With that in mind, we've kept the focus on the people who actually sailed in the race – their courage, sacrifice and sheer sailing excellence – while still telling as complete a history as you can in 40 brief takes.

We'll be posting them at a rate of one per day up until the anniversary of that first Whitbread Round the World Race, which started on a fine Saturday morning at Portsmouth harbour, on September 8, 1973. Marvin Gaye was at number one in the Billboard Charts with Let's Get It On, which as a soundtrack for the start of this great undertaking sounds good to us. Before the first leg was over Billie Jean King had beaten Bobby Riggs in the Battle of the Sexes, the Chilean government had fallen and Carl XVI Gustaf would be King of Sweden.

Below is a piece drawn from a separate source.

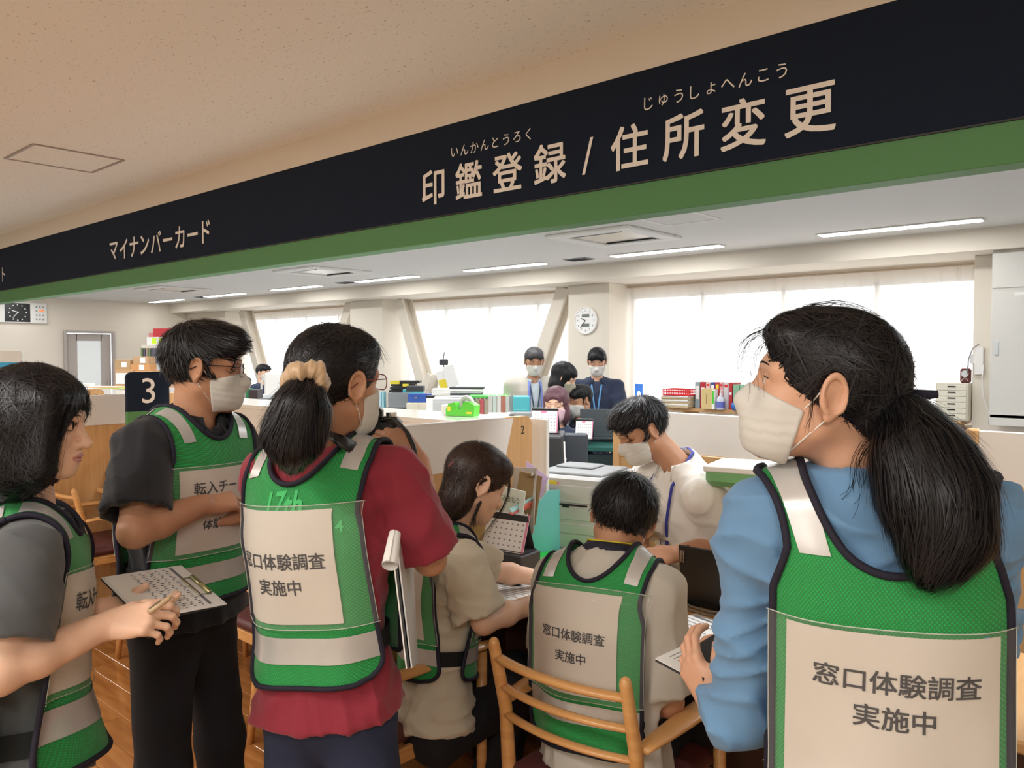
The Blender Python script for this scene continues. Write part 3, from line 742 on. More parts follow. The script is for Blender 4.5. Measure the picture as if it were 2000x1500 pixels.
# ---------------------------------------------------------------- hands
FL = {'i': (.040, .023, .019), 'm': (.044, .027, .020), 'r': (.041, .025, .020), 'p': (.032, .018, .017)}
def hand_ops(b, wr, yd, dz, side, curl=(25, 30, 25), spread=4, thumb=(.5, .3), sc=.95, elb=None, per=None):
    """side +1 = thumb on local +x (left hand), -1 = right hand"""
    y = norm(yd); z = norm(np.asarray(dz, float) - y * np.dot(dz, y)); x = np.cross(y, z); wr = np.asarray(wr, float)
    W_ = lambda p: wr + sc * (p[0] * x + p[1] * y + p[2] * z)
    if elb is not None: b.add(cone(wr - (wr - elb) * .35, wr, .032 * sc, .024 * sc, (z, .78)), .02)
    kn = {'i': (.030, .088), 'm': (.010, .092), 'r': (-.010, .088), 'p': (-.028, .080)}
    b.add(ell(W_((0, .046, -.004)), _a((.037, .048, .0145)) * sc, np.stack([x, y, z], 1)), .02)
    b.add(cone(W_((side * .02, .02, -.008)), W_((side * .038, .050, -.012)), .017 * sc, .015 * sc), .015)
    for kx, key in enumerate('imrp'):
        kx0, ky = kn[key]; p = W_((side * kx0, ky, 0)); b.add(cone(W_((side * kx0 * .6, .03, 0)), p, .011 * sc, .0105 * sc), .012)
        c = (per[key] if per and key in per else curl); a = 0; sp = radians(spread * (1.5 - kx) * side)
        r = {'i': .0090, 'm': .0092, 'r': .0087, 'p': .0076}[key] * sc
        for j, L in enumerate(FL[key]):
            a += radians(c[j]); d = cos(a) * (y * cos(sp) + x * sin(sp)) - sin(a) * z; q = p + d * L * sc
            b.add(cone(p, q, r, r * .92), .0035 if j else .007); p = q; r *= .92
    t1, t2 = thumb; p = W_((side * .040, .046, -.012)); d0 = norm(side * x * (1 - t1) * .9 + y * .75 - z * t1 * .8); r = .0115 * sc
    for j, L in enumerate((.030, .026)):
        d = norm(d0 * (1 - j * t2) + (y * .9 - side * x * .35) * j * t2); q = p + d * L * sc; b.add(cone(p, q, r, r * .86), .006); p = q; r *= .88
    return W_

def arm_mesh(sh, el, wr, hand, h=.003, rs=1., side=1):
    b = Blob(); b.add(cone(sh, el, .044 * rs, .037 * rs), 0); b.add(cone(el, el + (np.asarray(wr) - el) * .35, .037 * rs, .038 * rs), .02); b.add(cone(el + (np.asarray(wr) - el) * .35, wr, .038 * rs, .024 * rs), .02)
    if hand: hand_ops(b, wr, side=side, elb=np.asarray(el), **hand)
    P = np.array([sh, el, wr, np.asarray(wr) + norm(hand['yd'] if hand else (0, 0, 1)) * .1]); lo = P.min(0) - .13; hi = P.max(0) + .13
    V, Fc = polygonize(b, lo, hi, h); return V, Fc

# ---------------------------------------------------------------- clothes
def torso_blob(J, wd, off=0.):
    """J: neck, pel, rt, up, fw, shL, shR"""
    n, p, rt, up, fw = J['neck'], J['pel'], J['rt'], J['up'], J['fw']; L = np.linalg.norm(n - p)
    ts = np.array([-.10, 0, .18, .40, .62, .80, .93, 1.0]); w = np.array(wd['w']) + off; d = np.array(wd['d']) + off
    C = [p + (n - p) * t + fw * (wd.get('arch', 0) * sin(pi * np.clip(t, 0, 1)) * -1) for t in ts]
    b = Blob(); b.add(loft(C, rt, fw, w, d, 2.4), 0)
    for s in ('shL', 'shR'):
        S_ = J[s]; b.add(cone(n - up * .035, S_ - up * .005, .05 + off, .050 + off), .05)
    return b
WM = dict(w=[.176, .168, .150, .160, .172, .165, .120, .075], d=[.128, .122, .108, .110, .118, .105, .080, .060])
WF = dict(w=[.174, .160, .132, .140, .150, .145, .108, .068], d=[.126, .116, .096, .098, .108, .098, .074, .055])

def person(name, label, loc_pt, J, H, skin=None, wd=WM, shirt=(200, 200, 200), pants=(20, 22, 30), h=.0065, hh=.003, sleeves=.62, slv_r=(.064, .070), hem=-.06, collar=None, group=None, seated=False, armL=None, armR=None, hem_col=None, fold=.006, mask=True, mcol=None, eyes='open', legs=None, shoes=(30, 30, 32), smat=None, skip_face=False, fem=False, nk=.050, neck_cut=.066, headsc=1.):
    root = thing(name, label, 'person', loc_pt, 0, group); rl = root_loc(root); skin = skin or M_skin
    F = H; J['rt'] = norm(J['shR'] - J['shL']); up = norm(J['neck'] - J['pel']); J['fw'] = norm(np.cross(up, J['rt'])); J['up'] = np.cross(J['rt'], J['fw'])
    rt, up, fw = J['rt'], J['up'], J['fw']
    # body: head, neck and arms, one mesh
    nb = F.l([J['neck'] - up * .03 + fw * .012])[0]; hb = head_blob(eyes, nb, nk, fem)
    lo = np.minimum(np.array((-.105, -.125, -.145)), nb - .08); hi = np.maximum(np.array((.105, .13, .13)), nb + .08)
    V, Fc = polygonize(hb, lo, hi, hh); mi = np.zeros(len(Fc), int)
    if not mask:
        c = V[Fc].mean(1); mi[(np.abs(c[:, 0]) < .022 * np.sqrt(np.clip(1 - ((c[:, 2] + .0672) / .0105) ** 2, 0, 1))) & (c[:, 1] > .083) & (np.abs(c[:, 2] + .0672) < .0105)] = 1
    parts = [(F.w(V), Fc, mi)]
    for s, side in (('L', 1), ('R', -1)):
        A = armL if s == 'L' else armR
        if 'el' + s not in J: continue
        v, f = arm_mesh(J['sh' + s] - up * .02, J['el' + s], J['wr' + s], A, hh, .92 if fem else 1., side); parts.append((v, f, 0))
    tb0 = torso_blob(J, wd, -.032)
    v, f = polygonize(tb0, np.minimum(J['pel'], J['neck']) - .3, np.maximum(J['pel'], J['neck']) + .3, h * 2); parts.append((v, f, 0))
    # legs inside the trousers
    V, Fc, mi = joinm(parts); body = mk('body', V - rl, Fc, [skin, M_lip], root, mi, True)
    # shirt
    sm = smat or mat('shirt_%s' % name.replace('person', '') + '_%d_%d_%d' % shirt, shirt, .85, bump=(500, .15, .001), sheen=.15)
    tb = torso_blob(J, wd, 0); sb = Blob(); sb.ops = list(tb.ops)
    for s in ('L', 'R'):
        if 'el' + s not in J: continue
        a, e = J['sh' + s], J['el' + s]; Ld = e - a; c = a + Ld * min(sleeves, 1.0)
        if sleeves <= 1.0:
            sl = Blob(); sl.add(cone(a - up * .012, c + Ld * .1, slv_r[0], slv_r[1]), 0); sl.cut(half(c, Ld)); sl.sub(cone(c - norm(Ld) * .005, c + norm(Ld) * .1, slv_r[1] - .019, slv_r[1] - .013), .002)
        else:
            w_ = J['wr' + s]; g = e + (w_ - e) * (sleeves - 1); sl = Blob(); sl.add(cone(a - up * .012, e, slv_r[0], slv_r[1]), 0).add(cone(e, g + (w_ - e) * .1, slv_r[1], slv_r[1] * .86), .03); sl.cut(half(g, w_ - e)); sl.sub(cone(g - norm(w_ - e) * .02, g + norm(w_ - e) * .1, slv_r[1] * .86 - .014, slv_r[1] * .86 - .011), .002)
        sb.add(sl, .03)
    sd = abs(hash(label)) % 97 if False else len(label)
    sb.warp(lambda P: folds(P - _a(J['pel']), fold, 24, sd) + folds(P - _a(J['neck']), fold * .6, 46, sd + 5, (1, 1, 1.3)))
    sb.sub(cone(J['neck'] - up * .02 + fw * .012, J['neck'] + up * .12 + fw * .02, neck_cut, neck_cut + .01), .004)
    hp = J['pel'] + up * hem
    sb.cut(half(hp, -up), .006)
    allp = np.array([J[k] for k in J if k[:2] in ('sh', 'el', 'ne', 'pe', 'wr') and not (k[:2] == 'wr' and sleeves <= 1)]); V, Fc = polygonize(sb, allp.min(0) - .20, allp.max(0) + .16, h)
    sh = mk('shirt', V - rl, Fc, sm, root, smooth=True)
    if collar:
        cm = mat('collar_%d_%d_%d' % collar, collar, .85); mb = MB(); V = []; n = 28; Fq = []
        cc = J['neck'] + fw * .016 + up * .006
        for k in range(n + 1):
            a = radians(-155 + 310 * k / n); bk = cos(a) * .5 + .5   # 1 at the nape
            dr = sin(a) * rt - cos(a) * fw; r0 = nk + .008; dp = .028 + .014 * (1 - bk) ** 2
            base = cc - up * (.034 * (1 - bk)) 
            for (r, z) in ((r0, .022), (r0 + .006, .028), (r0 + .016, .018), (r0 + .026 + .01 * (1 - bk), .018 - dp), (r0 + .021 + .01 * (1 - bk), .016 - dp), (r0 + .010, .010), (r0, -.01)):
                V.append(base + dr * r + up * z)
        for k in range(n):
            for j in range(7): Fq.append((k * 7 + j, k * 7 + (j + 1) % 7, (k + 1) * 7 + (j + 1) % 7, (k + 1) * 7 + j))
        Fq += [tuple(range(7)), tuple(range(n * 7, n * 7 + 7))[::-1]]
        mk('collar', np.array(V) - rl, Fq, cm, root, smooth=True)
    # trousers
    if legs:
        pm_ = mat('trousers_%d_%d_%d' % pants, pants, .85, bump=(400, .12, .001)); tbk = Blob()
        pc = J['pel'] - up * .03
        hr = wd['w'][1] - .016; tbk.add(ell(pc, (hr, .096, .12), np.stack([rt, fw, up], 1)), 0)
        for s, (kn, an) in legs.items():
            sg = 1 if s == 'R' else -1; hp_ = pc + rt * sg * .072 - up * .05
            tbk.add(cone(hp_, kn, .080, .064), .05); tbk.add(cone(kn, an, .066, .050), .03)
            tbk.cut(lambda P, an=an: np.maximum(f32(an[2] - .02) - P[:, 2], -1), 0)
        tbk.warp(lambda P: folds(P - _a(J['pel']), .005, 22, sd + 3))
        ap = np.array([pc] + [q for s in legs for q in legs[s]]); V, Fc = polygonize(tbk, ap.min(0) - .17, ap.max(0) + .17, h * 1.3)
        mk('trousers', V - rl, Fc, pm_, root, smooth=True)
        for s, (kn, an) in legs.items():
            f_ = norm(fw * (1, 1, 0)); sb2 = Blob(); a = np.array((an[0], an[1], 0)); sb2.add(cone(a - f_ * .05 + (0, 0, .04), a + f_ * .13 + (0, 0, .032), .040, .034), 0).add(cone(a + (0, 0, .04), a + (0, 0, .10), .042, .045), .03); sb2.cut(half(a, (0, 0, -1)), 0)
            V, Fc = polygonize(sb2, a - .2, a + .25, .008); mk('shoe', V - rl, Fc, mat('shoe_%d' % shoes[0], shoes, .6), root, smooth=True)
    if not skip_face: eyes_parts(F, root, hb, 'open' if eyes == 'open' else 'down')
    if mask: mask_part(F, root, hb, mcol, max(.0032, hh))
    return root, F, hb, tb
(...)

1973-74: Portsmouth-Cape Town-Sydney-Rio de Janeiro-Portsmouth
1. You can't fear what you don't know
A total of 324 sailors took part in the first edition of the Whitbread and only a handful had a real inkling of the 40-knot winds, 100-metre icebergs and bone-shaking cold that awaited them. There was no satellite navigation or weatherfax updates for the 19 teams in a race organised by the Royal Naval Sailing Association, and to call the PVC foul-weather clothing “waterproof” would have been bitterly ironic.

Three sailors were swept overboard and lost their lives at sea in that first edition. Paul Waterhouse, a British army corporal, was flung over the side of Tauranga and lost at sea, Dominique Guillet, co-skipper of 33 Export, was swept from the deck and Bernie Hosking, one of the crew of paratroopers on Great Britain II, fell overboard during a sail change.

There were many more injuries, breakages and near-disasters along the 27,000 nautical mile route. All of the competitors were pioneers in a race that defined the modern concept of ocean racing – but few of them at the time appreciated the sheer scale of what they were setting out to achieve.

“They wouldn't have had any idea how cold they were going to be and how wet they were going to get,” said Grant Dalton, who competed for the first time himself in 1981-82 on Flyer.
“You can’t fear what you don’t know.”